● Supplied material:
——————————

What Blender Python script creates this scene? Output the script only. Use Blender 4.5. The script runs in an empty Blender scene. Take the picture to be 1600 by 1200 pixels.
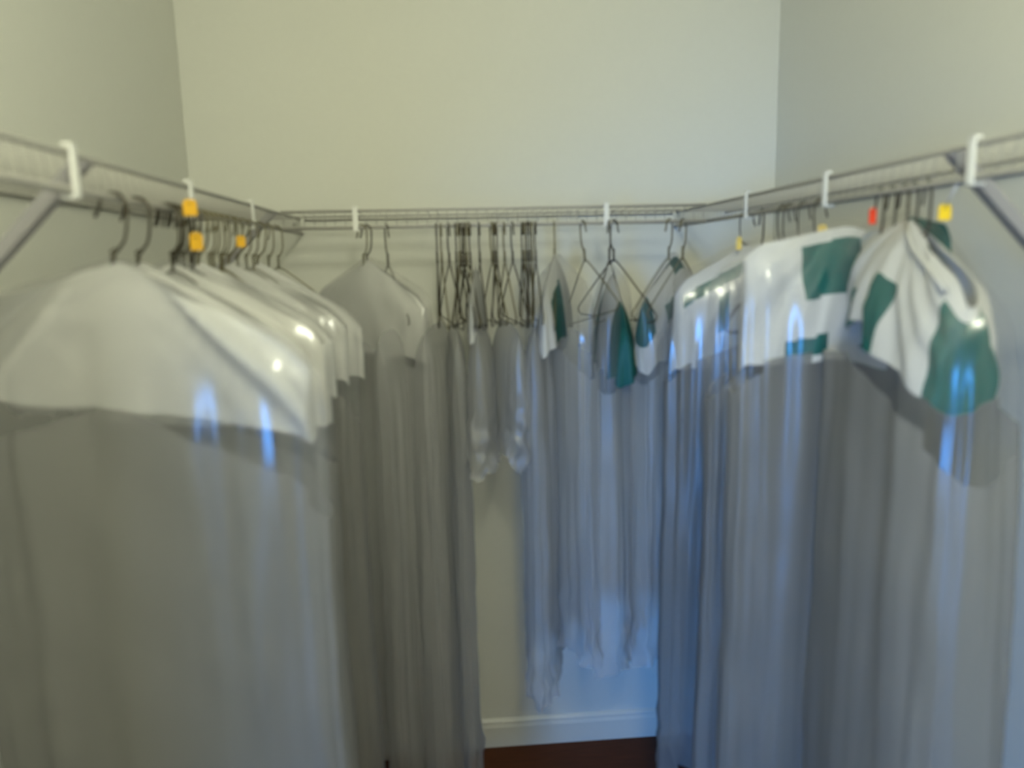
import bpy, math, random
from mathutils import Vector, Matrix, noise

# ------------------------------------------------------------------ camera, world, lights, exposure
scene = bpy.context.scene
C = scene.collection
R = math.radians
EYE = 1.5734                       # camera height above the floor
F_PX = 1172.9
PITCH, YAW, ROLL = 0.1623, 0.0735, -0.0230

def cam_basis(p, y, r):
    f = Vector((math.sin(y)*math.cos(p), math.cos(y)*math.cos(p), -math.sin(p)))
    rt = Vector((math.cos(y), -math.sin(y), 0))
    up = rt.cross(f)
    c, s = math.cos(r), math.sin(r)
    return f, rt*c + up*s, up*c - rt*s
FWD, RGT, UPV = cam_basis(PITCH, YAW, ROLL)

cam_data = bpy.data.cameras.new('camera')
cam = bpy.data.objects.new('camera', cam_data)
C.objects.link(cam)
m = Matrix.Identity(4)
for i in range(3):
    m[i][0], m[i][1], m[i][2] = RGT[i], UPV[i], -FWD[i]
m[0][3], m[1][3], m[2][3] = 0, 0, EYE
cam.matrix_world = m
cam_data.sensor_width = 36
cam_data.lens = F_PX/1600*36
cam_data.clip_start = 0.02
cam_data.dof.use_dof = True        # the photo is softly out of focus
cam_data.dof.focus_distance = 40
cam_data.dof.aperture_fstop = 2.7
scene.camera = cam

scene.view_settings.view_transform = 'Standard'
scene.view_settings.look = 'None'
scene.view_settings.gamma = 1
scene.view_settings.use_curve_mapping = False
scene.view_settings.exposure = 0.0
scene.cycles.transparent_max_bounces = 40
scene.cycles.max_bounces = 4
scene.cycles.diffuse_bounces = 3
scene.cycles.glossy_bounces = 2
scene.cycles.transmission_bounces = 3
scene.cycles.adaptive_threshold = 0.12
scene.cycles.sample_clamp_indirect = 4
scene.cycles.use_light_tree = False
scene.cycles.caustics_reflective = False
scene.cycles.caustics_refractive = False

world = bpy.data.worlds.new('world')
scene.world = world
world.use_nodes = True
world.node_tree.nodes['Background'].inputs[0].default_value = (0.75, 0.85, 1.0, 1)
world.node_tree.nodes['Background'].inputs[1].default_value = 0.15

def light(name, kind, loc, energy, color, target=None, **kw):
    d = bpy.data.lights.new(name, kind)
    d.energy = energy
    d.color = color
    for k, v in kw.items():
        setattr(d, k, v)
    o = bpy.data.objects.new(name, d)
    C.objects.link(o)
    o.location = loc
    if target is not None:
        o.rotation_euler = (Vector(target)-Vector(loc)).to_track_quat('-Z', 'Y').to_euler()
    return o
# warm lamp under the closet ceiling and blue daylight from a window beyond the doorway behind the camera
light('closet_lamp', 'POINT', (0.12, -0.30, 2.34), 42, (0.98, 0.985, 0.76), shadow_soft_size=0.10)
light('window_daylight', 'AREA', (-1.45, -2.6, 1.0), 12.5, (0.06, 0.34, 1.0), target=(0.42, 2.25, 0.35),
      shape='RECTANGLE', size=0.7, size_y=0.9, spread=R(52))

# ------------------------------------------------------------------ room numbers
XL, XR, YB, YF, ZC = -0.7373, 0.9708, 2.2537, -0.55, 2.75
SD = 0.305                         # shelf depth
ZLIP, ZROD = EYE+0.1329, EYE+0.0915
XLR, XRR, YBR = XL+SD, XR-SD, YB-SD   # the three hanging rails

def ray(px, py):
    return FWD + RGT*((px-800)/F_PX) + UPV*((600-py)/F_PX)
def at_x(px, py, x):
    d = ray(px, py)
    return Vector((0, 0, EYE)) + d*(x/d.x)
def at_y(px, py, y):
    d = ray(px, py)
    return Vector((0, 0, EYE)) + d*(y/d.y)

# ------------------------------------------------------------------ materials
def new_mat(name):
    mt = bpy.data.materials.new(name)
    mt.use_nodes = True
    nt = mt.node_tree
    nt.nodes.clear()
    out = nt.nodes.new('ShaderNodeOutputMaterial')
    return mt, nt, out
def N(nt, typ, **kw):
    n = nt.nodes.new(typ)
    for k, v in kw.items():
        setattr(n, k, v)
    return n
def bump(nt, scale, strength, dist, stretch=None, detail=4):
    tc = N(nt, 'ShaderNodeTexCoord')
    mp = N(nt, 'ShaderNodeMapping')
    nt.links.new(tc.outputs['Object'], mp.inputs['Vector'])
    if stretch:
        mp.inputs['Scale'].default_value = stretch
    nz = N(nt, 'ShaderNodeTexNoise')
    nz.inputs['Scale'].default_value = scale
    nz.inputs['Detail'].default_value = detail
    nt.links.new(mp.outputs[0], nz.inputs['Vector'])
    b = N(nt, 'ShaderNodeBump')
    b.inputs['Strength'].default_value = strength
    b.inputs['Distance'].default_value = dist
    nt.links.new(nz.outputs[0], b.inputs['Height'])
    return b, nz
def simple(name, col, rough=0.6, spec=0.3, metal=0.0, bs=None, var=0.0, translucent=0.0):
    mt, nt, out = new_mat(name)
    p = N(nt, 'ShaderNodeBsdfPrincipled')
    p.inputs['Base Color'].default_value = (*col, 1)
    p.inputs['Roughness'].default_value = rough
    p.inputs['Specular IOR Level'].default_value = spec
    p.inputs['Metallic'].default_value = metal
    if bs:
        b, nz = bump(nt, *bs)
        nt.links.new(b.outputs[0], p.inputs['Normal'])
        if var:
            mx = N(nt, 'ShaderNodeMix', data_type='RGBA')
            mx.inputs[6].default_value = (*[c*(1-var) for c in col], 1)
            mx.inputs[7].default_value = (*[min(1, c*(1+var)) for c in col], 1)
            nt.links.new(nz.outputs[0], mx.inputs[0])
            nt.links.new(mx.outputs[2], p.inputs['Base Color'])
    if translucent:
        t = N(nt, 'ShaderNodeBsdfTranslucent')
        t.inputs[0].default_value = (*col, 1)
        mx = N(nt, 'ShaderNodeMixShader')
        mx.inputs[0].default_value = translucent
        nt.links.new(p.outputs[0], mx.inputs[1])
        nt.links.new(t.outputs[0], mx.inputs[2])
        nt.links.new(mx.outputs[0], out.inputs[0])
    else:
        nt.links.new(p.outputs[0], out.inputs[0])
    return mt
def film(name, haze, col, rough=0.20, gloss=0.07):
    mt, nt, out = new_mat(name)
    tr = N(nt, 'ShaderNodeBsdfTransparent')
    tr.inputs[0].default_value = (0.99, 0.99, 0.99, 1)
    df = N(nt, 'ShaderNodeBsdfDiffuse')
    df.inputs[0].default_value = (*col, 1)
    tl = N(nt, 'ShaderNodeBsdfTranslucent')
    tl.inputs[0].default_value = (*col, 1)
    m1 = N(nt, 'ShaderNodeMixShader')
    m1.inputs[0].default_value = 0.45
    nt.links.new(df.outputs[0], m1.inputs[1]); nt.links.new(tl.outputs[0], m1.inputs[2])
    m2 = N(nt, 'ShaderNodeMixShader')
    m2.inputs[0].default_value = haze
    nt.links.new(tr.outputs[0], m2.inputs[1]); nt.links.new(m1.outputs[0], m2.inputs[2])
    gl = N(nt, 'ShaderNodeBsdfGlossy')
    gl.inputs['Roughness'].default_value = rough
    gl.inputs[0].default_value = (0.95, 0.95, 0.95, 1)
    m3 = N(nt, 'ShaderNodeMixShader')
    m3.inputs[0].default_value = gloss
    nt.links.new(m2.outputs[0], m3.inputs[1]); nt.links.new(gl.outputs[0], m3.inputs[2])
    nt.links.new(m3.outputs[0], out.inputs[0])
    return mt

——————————

Copy nothing but the lines from the first one in the listing through the line with "PITCH, YAW, ROLL = 0.1623, 0.0735, -0.0230", and omit the pictures.

● Response to the task:
What Blender Python script creates this scene? Output the script only. Use Blender 4.5. The script runs in an empty Blender scene. Take the picture to be 1600 by 1200 pixels.
import bpy, math, random
from mathutils import Vector, Matrix, noise

# ------------------------------------------------------------------ camera, world, lights, exposure
scene = bpy.context.scene
C = scene.collection
R = math.radians
EYE = 1.5734                       # camera height above the floor
F_PX = 1172.9
PITCH, YAW, ROLL = 0.1623, 0.0735, -0.0230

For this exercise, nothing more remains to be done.